Marcel Winatschek

Before the First Note Plays

A cover is the first argument a record makes. Before anything has been heard, before a single note has played, the image tells you whether this is something worth twenty minutes of your life—whether there’s a world in it, or there isn’t. The streaming era mostly abandoned that contract. Playlist covers became stock photography and gradient washes and small colored squares with the platform logo subtly positioned in the corner. Functional. Forgettable.

Apple Music spent years cycling through the same small vocabulary: the stylized A, various emoji arrangements, color fields that coded genre like a paint-by-numbers chart. It all processed fine in a feed. None of it invited anything. Then, around 2019, they did something genuinely worth noticing—commissioned illustrators and graphic artists from across the world to remake those covers as actual artwork.

Artists like Stole Stojmenov, Carlos Perez, and Gerard Huerta took playlists like The Riff, In My Room, and Midnight City and built images that felt like they lived in the same creative universe as the music itself. Hip hop got its own visual register. Metal got a different one. The covers started looking like something someone cared about. The Verge covered the project when it launched, and the resulting gallery is worth the click.

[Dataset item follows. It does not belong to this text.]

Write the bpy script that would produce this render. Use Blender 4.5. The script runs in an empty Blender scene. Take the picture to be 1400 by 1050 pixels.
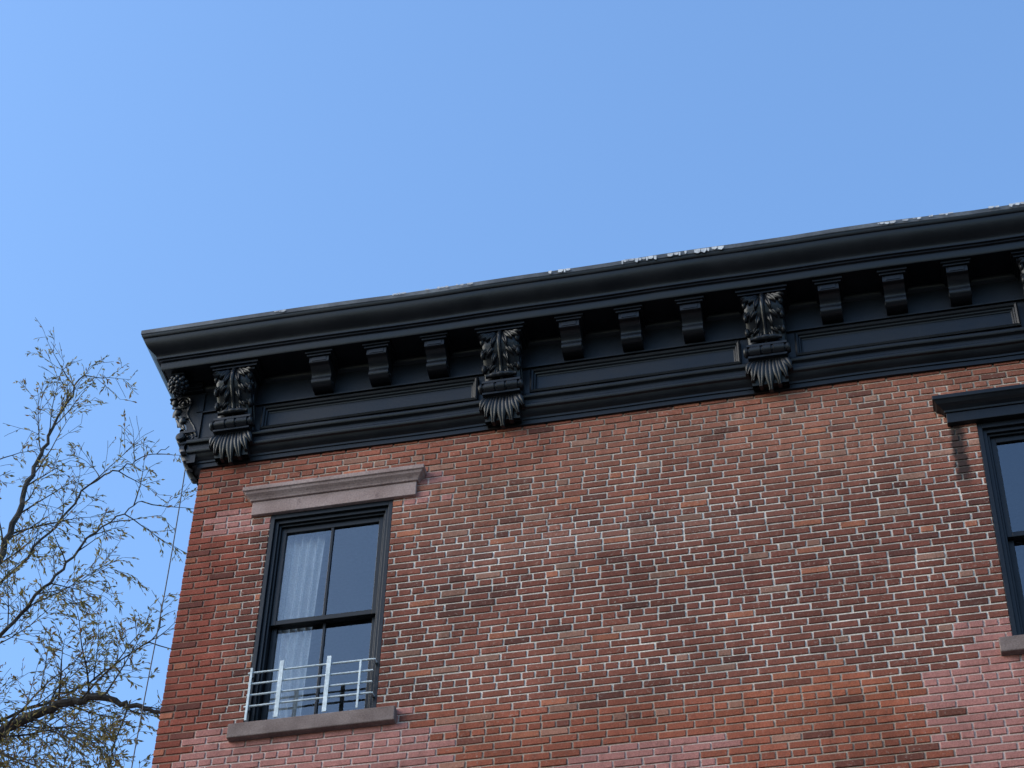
import bpy, math, random
from mathutils import Vector, noise, Matrix
random.seed(7)
R=random.random
U=random.uniform
sc=bpy.context.scene

# ------------------------------------------------------------------ helpers
class MB:
    def __init__(s): s.v=[];s.f=[];s.m=[];s.c=[]
    def quad(s,a,b,c,d,m=0):
        n=len(s.v); s.v+= [a,b,c,d]; s.f.append((n,n+1,n+2,n+3)); s.m.append(m)
    def box(s,x0,x1,y0,y1,z0,z1,m=0):
        n=len(s.v)
        s.v+=[(x0,y0,z0),(x1,y0,z0),(x1,y1,z0),(x0,y1,z0),(x0,y0,z1),(x1,y0,z1),(x1,y1,z1),(x0,y1,z1)]
        for q in((0,3,2,1),(4,5,6,7),(0,1,5,4),(1,2,6,5),(2,3,7,6),(3,0,4,7)):
            s.f.append(tuple(n+i for i in q)); s.m.append(m)
    def grid(s,rows,m=0,closed=False):
        n=len(s.v); w=len(rows[0])
        for r in rows: s.v+=r
        for i in range(len(rows)-1):
            for j in range(w-1):
                a=n+i*w+j; s.f.append((a,a+1,a+w+1,a+w)); s.m.append(m)
            if closed:
                a=n+i*w; s.f.append((a+w-1,a,a+w,a+2*w-1)); s.m.append(m)
    def poly(s,pts,m=0):
        n=len(s.v); s.v+=pts; s.f.append(tuple(range(n,n+len(pts)))); s.m.append(m)
    def tube(s,pts,rads,k=6,m=0,caps=False):
        rows=[]
        up=Vector((0.13,0.31,0.94))
        for i,p in enumerate(pts):
            p=Vector(p)
            t=(Vector(pts[min(i+1,len(pts)-1)])-Vector(pts[max(i-1,0)]))
            if t.length<1e-6: t=Vector((0,0,1))
            t.normalize()
            a=t.cross(up)
            if a.length<1e-3: a=t.cross(Vector((1,0,0)))
            a.normalize(); b=t.cross(a)
            r=rads[i] if isinstance(rads,(list,tuple)) else rads
            rows.append([tuple(p+(a*math.cos(q)+b*math.sin(q))*r) for q in [2*math.pi*j/k for j in range(k)]])
        s.grid(rows,m,True)
        if caps:
            s.poly(rows[0][::-1],m); s.poly(rows[-1],m)
    def ball(s,c,rx,ry,rz,m=0,k=12,l=8):
        rows=[]
        for i in range(l+1):
            a=math.pi*i/l
            rows.append([(c[0]+rx*math.sin(a)*math.cos(2*math.pi*j/k),c[1]+ry*math.sin(a)*math.sin(2*math.pi*j/k),c[2]+rz*math.cos(a)) for j in range(k)])
        s.grid(rows,m,True)
    def obj(s,name,mats,parent=None,smooth=False,bevel=0,recalc=True):
        me=bpy.data.meshes.new(name); me.from_pydata(s.v,[],s.f)
        for mt in mats: me.materials.append(mt)
        me.polygons.foreach_set("material_index",s.m)
        me.update()
        if recalc:
            import bmesh
            bm=bmesh.new(); bm.from_mesh(me)
            if smooth: bmesh.ops.remove_doubles(bm,verts=bm.verts,dist=1e-5)
            bmesh.ops.recalc_face_normals(bm,faces=bm.faces); bm.to_mesh(me); bm.free()
        o=bpy.data.objects.new(name,me); sc.collection.objects.link(o)
        if parent: o.parent=parent
        if smooth:
            for p in me.polygons: p.use_smooth=True
            try: me.set_sharp_from_angle(angle=math.radians(38))
            except Exception: pass
        if bevel:
            b=o.modifiers.new("bevel",'BEVEL'); b.width=bevel; b.segments=2; b.limit_method='ANGLE'
        return o
def empty(name):
    o=bpy.data.objects.new(name,None); sc.collection.objects.link(o); return o

def mat(name,base,rough=0.6,spec=0.4):
    m=bpy.data.materials.new(name); m.use_nodes=True
    nt=m.node_tree; b=nt.nodes["Principled BSDF"]
    b.inputs["Base Color"].default_value=(*base,1); b.inputs["Roughness"].default_value=rough
    b.inputs["Specular IOR Level"].default_value=spec
    return m,nt,b
def N(nt,t,**k):
    n=nt.nodes.new(t)
    for a,b in k.items(): setattr(n,a,b)
    return n
def noise_n(nt,vec,scale,detail=4,rough=0.55):
    n=N(nt,"ShaderNodeTexNoise"); n.inputs["Scale"].default_value=scale; n.inputs["Detail"].default_value=detail; n.inputs["Roughness"].default_value=rough
    nt.links.new(vec,n.inputs["Vector"]); return n
def ramp(nt,fac,stops):
    r=N(nt,"ShaderNodeValToRGB"); e=r.color_ramp.elements
    while len(e)<len(stops): e.new(0.5)
    for i,(p,c) in enumerate(stops):
        e[i].position=p; e[i].color=(c,c,c,1) if not isinstance(c,tuple) else (*c,1)
    nt.links.new(fac,r.inputs[0]); return r
def mixc(nt,a,b,fac,mode='MIX'):
    m=N(nt,"ShaderNodeMix",data_type='RGBA',blend_type=mode)
    for s,v in((m.inputs[0],fac),(m.inputs[6],a),(m.inputs[7],b)):
        if hasattr(v,"links") or hasattr(v,"is_output"): nt.links.new(v,s)
        elif isinstance(v,tuple): s.default_value=(*v,1)
        else: s.default_value=v
    return m.outputs[2]
def mth(nt,op,a,b=0.0):
    m=N(nt,"ShaderNodeMath",operation=op)
    for i,v in enumerate((a,b)):
        if hasattr(v,"is_output"): nt.links.new(v,m.inputs[i])
        else: m.inputs[i].default_value=v
    return m.outputs[0]
def maprange(nt,v,a,b,c=0.0,d=1.0):
    m=N(nt,"ShaderNodeMapRange",interpolation_type='SMOOTHSTEP'); nt.links.new(v,m.inputs[0])
    for i,q in enumerate((a,b,c,d)): m.inputs[i+1].default_value=q
    return m.outputs[0]
def bump(nt,b,h,dist,strength=1.0):
    n=N(nt,"ShaderNodeBump"); n.inputs["Distance"].default_value=dist; n.inputs["Strength"].default_value=strength
    nt.links.new(h,n.inputs["Height"]); nt.links.new(n.outputs[0],b.inputs["Normal"])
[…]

There’s a thing I keep returning to in my own design work: people sense care before they can name it. A cover made by someone who actually listened to the playlist creates a different invitation than one generated to meet a Tuesday morning deadline. The listener can’t always articulate the difference, but they feel it in the half-second before they decide whether to click. They lean in a little further.

The streaming model stripped most of the ceremony out of listening to music—no object to hold, no liner notes, no album as a single sustained argument. Getting the art right, even for a playlist, is a small resistance to that flattening. At Apple Music, at least for a moment, someone decided it still mattered.